◆ **Scenes as source code**:
---

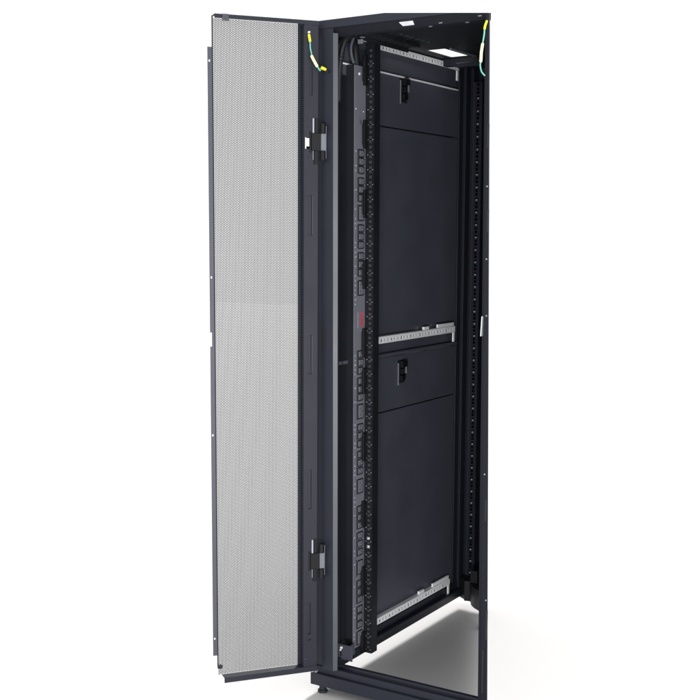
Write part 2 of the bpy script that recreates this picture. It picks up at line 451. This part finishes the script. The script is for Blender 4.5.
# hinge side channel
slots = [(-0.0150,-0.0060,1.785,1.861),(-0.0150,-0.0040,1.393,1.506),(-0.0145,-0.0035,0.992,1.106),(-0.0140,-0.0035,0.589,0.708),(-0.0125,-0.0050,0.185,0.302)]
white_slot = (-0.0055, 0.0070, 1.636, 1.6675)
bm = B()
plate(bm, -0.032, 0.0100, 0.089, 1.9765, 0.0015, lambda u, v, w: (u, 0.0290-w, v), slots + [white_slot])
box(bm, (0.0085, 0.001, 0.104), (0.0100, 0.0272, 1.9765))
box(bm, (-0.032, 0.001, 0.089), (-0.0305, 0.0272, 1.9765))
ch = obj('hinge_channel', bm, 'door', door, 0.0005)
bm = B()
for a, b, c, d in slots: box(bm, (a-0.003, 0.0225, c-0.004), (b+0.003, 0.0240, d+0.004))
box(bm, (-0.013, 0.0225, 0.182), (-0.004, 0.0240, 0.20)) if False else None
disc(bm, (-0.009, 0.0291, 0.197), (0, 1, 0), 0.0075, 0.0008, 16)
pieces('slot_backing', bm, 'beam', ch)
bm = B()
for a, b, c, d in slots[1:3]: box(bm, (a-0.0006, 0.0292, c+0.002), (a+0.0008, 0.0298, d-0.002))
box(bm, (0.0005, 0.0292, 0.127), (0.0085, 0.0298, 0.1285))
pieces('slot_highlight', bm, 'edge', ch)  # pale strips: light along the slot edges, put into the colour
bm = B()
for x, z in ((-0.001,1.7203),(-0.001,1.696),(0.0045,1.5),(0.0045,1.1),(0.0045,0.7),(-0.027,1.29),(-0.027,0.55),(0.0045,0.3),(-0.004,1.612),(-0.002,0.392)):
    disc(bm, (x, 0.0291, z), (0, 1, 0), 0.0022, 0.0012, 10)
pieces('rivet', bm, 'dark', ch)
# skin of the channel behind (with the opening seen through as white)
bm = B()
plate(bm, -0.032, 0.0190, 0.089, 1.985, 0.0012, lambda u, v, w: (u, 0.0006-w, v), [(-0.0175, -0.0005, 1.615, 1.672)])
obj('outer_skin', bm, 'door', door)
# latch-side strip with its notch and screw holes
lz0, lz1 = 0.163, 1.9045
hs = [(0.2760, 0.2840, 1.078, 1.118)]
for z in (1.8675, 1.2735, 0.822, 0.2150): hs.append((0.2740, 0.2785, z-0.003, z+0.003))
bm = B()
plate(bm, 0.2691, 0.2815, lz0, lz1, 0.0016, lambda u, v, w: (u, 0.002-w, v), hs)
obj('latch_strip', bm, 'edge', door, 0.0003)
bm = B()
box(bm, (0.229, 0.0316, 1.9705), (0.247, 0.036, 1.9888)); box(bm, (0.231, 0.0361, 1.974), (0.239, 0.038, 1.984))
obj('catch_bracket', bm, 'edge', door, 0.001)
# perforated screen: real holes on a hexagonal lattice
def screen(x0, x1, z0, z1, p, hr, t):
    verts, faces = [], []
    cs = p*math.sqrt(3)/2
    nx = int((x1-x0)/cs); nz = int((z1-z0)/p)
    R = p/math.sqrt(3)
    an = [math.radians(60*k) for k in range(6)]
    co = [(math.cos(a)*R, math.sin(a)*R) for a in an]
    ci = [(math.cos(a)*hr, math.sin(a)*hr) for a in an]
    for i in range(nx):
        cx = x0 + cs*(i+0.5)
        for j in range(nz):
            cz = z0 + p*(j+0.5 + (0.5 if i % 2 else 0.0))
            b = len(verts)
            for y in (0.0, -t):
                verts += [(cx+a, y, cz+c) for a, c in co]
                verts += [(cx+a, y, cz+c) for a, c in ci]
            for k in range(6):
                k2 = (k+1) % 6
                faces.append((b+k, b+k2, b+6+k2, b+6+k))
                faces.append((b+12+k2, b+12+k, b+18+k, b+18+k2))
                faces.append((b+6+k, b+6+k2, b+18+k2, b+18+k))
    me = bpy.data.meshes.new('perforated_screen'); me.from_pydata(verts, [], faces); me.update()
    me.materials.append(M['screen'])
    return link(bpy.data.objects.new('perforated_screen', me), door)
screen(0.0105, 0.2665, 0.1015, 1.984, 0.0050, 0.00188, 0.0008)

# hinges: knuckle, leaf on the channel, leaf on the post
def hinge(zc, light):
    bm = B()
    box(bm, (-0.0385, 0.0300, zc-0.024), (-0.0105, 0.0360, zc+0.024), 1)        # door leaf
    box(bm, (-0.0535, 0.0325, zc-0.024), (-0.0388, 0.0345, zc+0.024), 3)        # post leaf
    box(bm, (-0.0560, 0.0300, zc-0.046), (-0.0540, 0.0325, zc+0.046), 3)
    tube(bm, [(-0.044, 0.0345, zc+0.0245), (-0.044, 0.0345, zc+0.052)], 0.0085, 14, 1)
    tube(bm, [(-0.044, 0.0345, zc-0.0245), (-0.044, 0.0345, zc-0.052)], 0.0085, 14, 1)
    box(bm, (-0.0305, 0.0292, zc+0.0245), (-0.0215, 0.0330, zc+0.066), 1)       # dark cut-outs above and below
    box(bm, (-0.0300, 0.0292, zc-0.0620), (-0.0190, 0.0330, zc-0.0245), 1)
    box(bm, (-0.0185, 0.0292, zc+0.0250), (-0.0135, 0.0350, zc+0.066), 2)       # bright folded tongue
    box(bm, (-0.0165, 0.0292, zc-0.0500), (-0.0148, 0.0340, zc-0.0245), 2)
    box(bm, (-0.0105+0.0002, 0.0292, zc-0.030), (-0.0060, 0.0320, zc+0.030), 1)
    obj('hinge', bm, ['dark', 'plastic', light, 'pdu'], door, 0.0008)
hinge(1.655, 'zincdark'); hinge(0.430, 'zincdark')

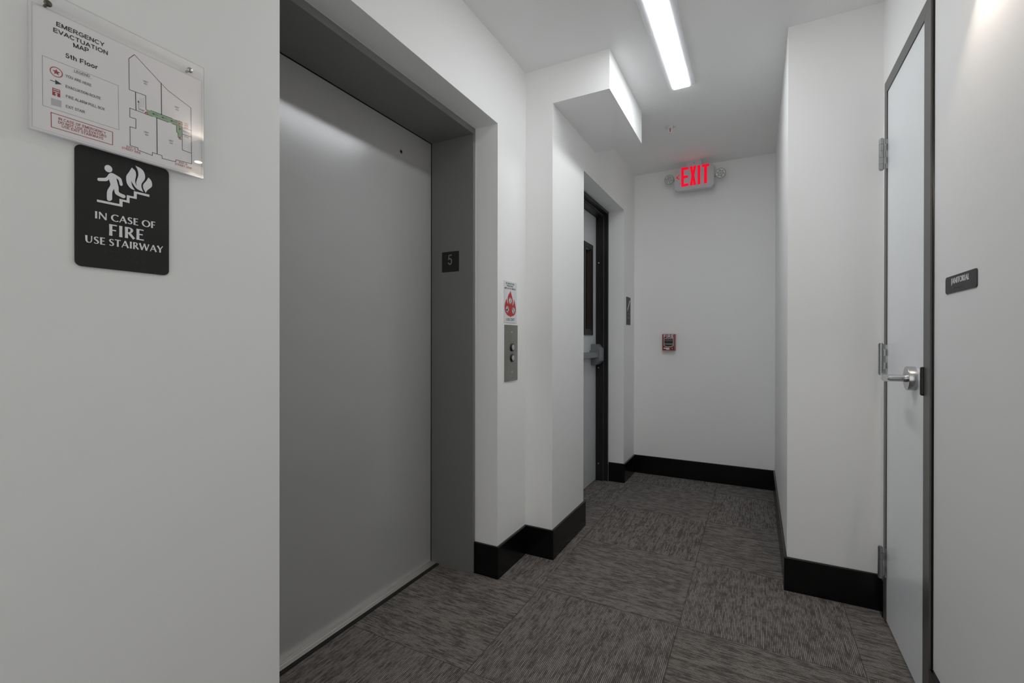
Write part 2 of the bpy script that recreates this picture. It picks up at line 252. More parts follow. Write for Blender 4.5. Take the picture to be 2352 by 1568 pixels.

---

◆ **EXERCISE**: Extract the entries in full, exactly as they are, minus the pictures.

◆ **RESPONSE**:
Write part 2 of the bpy script that recreates this picture. It picks up at line 451. This part finishes the script. The script is for Blender 4.5.
# hinge side channel
slots = [(-0.0150,-0.0060,1.785,1.861),(-0.0150,-0.0040,1.393,1.506),(-0.0145,-0.0035,0.992,1.106),(-0.0140,-0.0035,0.589,0.708),(-0.0125,-0.0050,0.185,0.302)]
white_slot = (-0.0055, 0.0070, 1.636, 1.6675)
bm = B()
plate(bm, -0.032, 0.0100, 0.089, 1.9765, 0.0015, lambda u, v, w: (u, 0.0290-w, v), slots + [white_slot])
box(bm, (0.0085, 0.001, 0.104), (0.0100, 0.0272, 1.9765))
box(bm, (-0.032, 0.001, 0.089), (-0.0305, 0.0272, 1.9765))
ch = obj('hinge_channel', bm, 'door', door, 0.0005)
bm = B()
for a, b, c, d in slots: box(bm, (a-0.003, 0.0225, c-0.004), (b+0.003, 0.0240, d+0.004))
box(bm, (-0.013, 0.0225, 0.182), (-0.004, 0.0240, 0.20)) if False else None
disc(bm, (-0.009, 0.0291, 0.197), (0, 1, 0), 0.0075, 0.0008, 16)
pieces('slot_backing', bm, 'beam', ch)
bm = B()
for a, b, c, d in slots[1:3]: box(bm, (a-0.0006, 0.0292, c+0.002), (a+0.0008, 0.0298, d-0.002))
box(bm, (0.0005, 0.0292, 0.127), (0.0085, 0.0298, 0.1285))
pieces('slot_highlight', bm, 'edge', ch)  # pale strips: light along the slot edges, put into the colour
bm = B()
for x, z in ((-0.001,1.7203),(-0.001,1.696),(0.0045,1.5),(0.0045,1.1),(0.0045,0.7),(-0.027,1.29),(-0.027,0.55),(0.0045,0.3),(-0.004,1.612),(-0.002,0.392)):
    disc(bm, (x, 0.0291, z), (0, 1, 0), 0.0022, 0.0012, 10)
pieces('rivet', bm, 'dark', ch)
# skin of the channel behind (with the opening seen through as white)
bm = B()
plate(bm, -0.032, 0.0190, 0.089, 1.985, 0.0012, lambda u, v, w: (u, 0.0006-w, v), [(-0.0175, -0.0005, 1.615, 1.672)])
obj('outer_skin', bm, 'door', door)
# latch-side strip with its notch and screw holes
lz0, lz1 = 0.163, 1.9045
hs = [(0.2760, 0.2840, 1.078, 1.118)]
for z in (1.8675, 1.2735, 0.822, 0.2150): hs.append((0.2740, 0.2785, z-0.003, z+0.003))
bm = B()
plate(bm, 0.2691, 0.2815, lz0, lz1, 0.0016, lambda u, v, w: (u, 0.002-w, v), hs)
obj('latch_strip', bm, 'edge', door, 0.0003)
bm = B()
box(bm, (0.229, 0.0316, 1.9705), (0.247, 0.036, 1.9888)); box(bm, (0.231, 0.0361, 1.974), (0.239, 0.038, 1.984))
obj('catch_bracket', bm, 'edge', door, 0.001)
# perforated screen: real holes on a hexagonal lattice
def screen(x0, x1, z0, z1, p, hr, t):
    verts, faces = [], []
    cs = p*math.sqrt(3)/2
    nx = int((x1-x0)/cs); nz = int((z1-z0)/p)
    R = p/math.sqrt(3)
    an = [math.radians(60*k) for k in range(6)]
    co = [(math.cos(a)*R, math.sin(a)*R) for a in an]
    ci = [(math.cos(a)*hr, math.sin(a)*hr) for a in an]
    for i in range(nx):
        cx = x0 + cs*(i+0.5)
        for j in range(nz):
            cz = z0 + p*(j+0.5 + (0.5 if i % 2 else 0.0))
            b = len(verts)
            for y in (0.0, -t):
                verts += [(cx+a, y, cz+c) for a, c in co]
                verts += [(cx+a, y, cz+c) for a, c in ci]
            for k in range(6):
                k2 = (k+1) % 6
                faces.append((b+k, b+k2, b+6+k2, b+6+k))
                faces.append((b+12+k2, b+12+k, b+18+k, b+18+k2))
                faces.append((b+6+k, b+6+k2, b+18+k2, b+18+k))
    me = bpy.data.meshes.new('perforated_screen'); me.from_pydata(verts, [], faces); me.update()
    me.materials.append(M['screen'])
    return link(bpy.data.objects.new('perforated_screen', me), door)
screen(0.0105, 0.2665, 0.1015, 1.984, 0.0050, 0.00188, 0.0008)

# hinges: knuckle, leaf on the channel, leaf on the post
def hinge(zc, light):
    bm = B()
    box(bm, (-0.0385, 0.0300, zc-0.024), (-0.0105, 0.0360, zc+0.024), 1)        # door leaf
    box(bm, (-0.0535, 0.0325, zc-0.024), (-0.0388, 0.0345, zc+0.024), 3)        # post leaf
    box(bm, (-0.0560, 0.0300, zc-0.046), (-0.0540, 0.0325, zc+0.046), 3)
    tube(bm, [(-0.044, 0.0345, zc+0.0245), (-0.044, 0.0345, zc+0.052)], 0.0085, 14, 1)
    tube(bm, [(-0.044, 0.0345, zc-0.0245), (-0.044, 0.0345, zc-0.052)], 0.0085, 14, 1)
    box(bm, (-0.0305, 0.0292, zc+0.0245), (-0.0215, 0.0330, zc+0.066), 1)       # dark cut-outs above and below
    box(bm, (-0.0300, 0.0292, zc-0.0620), (-0.0190, 0.0330, zc-0.0245), 1)
    box(bm, (-0.0185, 0.0292, zc+0.0250), (-0.0135, 0.0350, zc+0.066), 2)       # bright folded tongue
    box(bm, (-0.0165, 0.0292, zc-0.0500), (-0.0148, 0.0340, zc-0.0245), 2)
    box(bm, (-0.0105+0.0002, 0.0292, zc-0.030), (-0.0060, 0.0320, zc+0.030), 1)
    obj('hinge', bm, ['dark', 'plastic', light, 'pdu'], door, 0.0008)
hinge(1.655, 'zincdark'); hinge(0.430, 'zincdark')

Write part 2 of the bpy script that recreates this picture. It picks up at line 252. More parts follow. Write for Blender 4.5. Take the picture to be 2352 by 1568 pixels.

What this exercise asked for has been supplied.